Islamic terrorist organization, ISIS also known as ISIL has announced that it's founding member and chief strategist Abu Muhammad al-Adnani who urged followers to carry out attacks on Western civilians while serving as the terrorist movement’s chief spokesman and propagandist has been killed by airstrikes in Aleppo, Syria.
A statement from Isis said that Adnani had been killed while surveying the operations to repel the military campaigns against Aleppo.
A US defence official said on Tuesday night that a coalition air strike earlier in the day had targeted Adnani in the town of al-Bab.
Adnani was
"martyred while surveying the operations to repel the military campaigns against Aleppo", Isis' Amaq news agency said, without giving details about how he died.
Adnani started one of Isil’s most notorious threats, intended to inspire Muslims living in Europe to turn on their adopted countries, particularly France.
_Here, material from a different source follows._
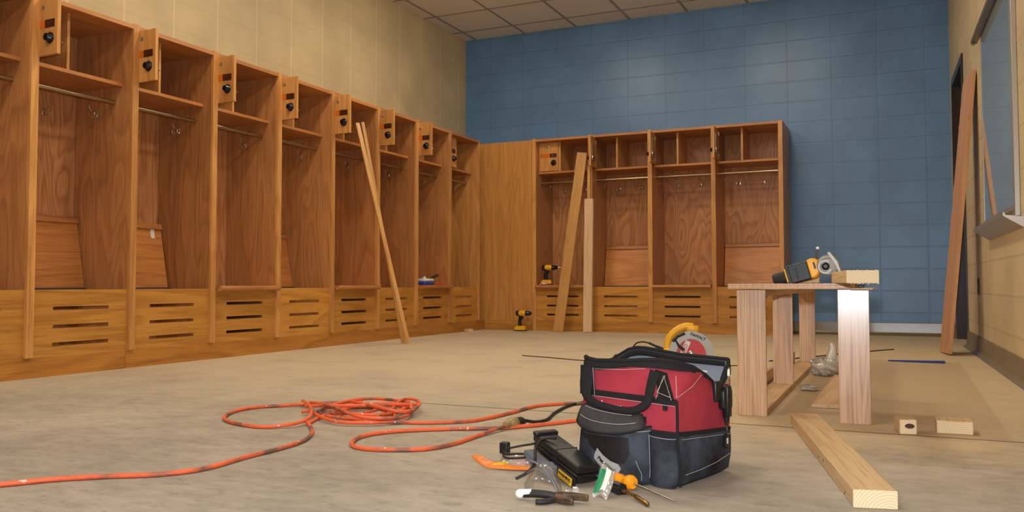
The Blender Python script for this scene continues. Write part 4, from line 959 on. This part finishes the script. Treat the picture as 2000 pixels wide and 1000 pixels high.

He urged Muslims to “kill a disbelieving American or European – especially the spiteful and filthy French,” adding:
“Smash his head with a rock, or slaughter him with a knife, or run him over with your car, or throw him down from a high place, or choke him, or poison him.”
Aymenn Jawad Tamimi, an expert on jihadist groups, said Adnani's death "is significant symbolically and in pointing to the wider decline of ISIS"
"If a coalition air strike hit him, it shows intelligence penetration by the coalition is very high. Otherwise it would not have been possible to take out so many high-ranking figures," he said.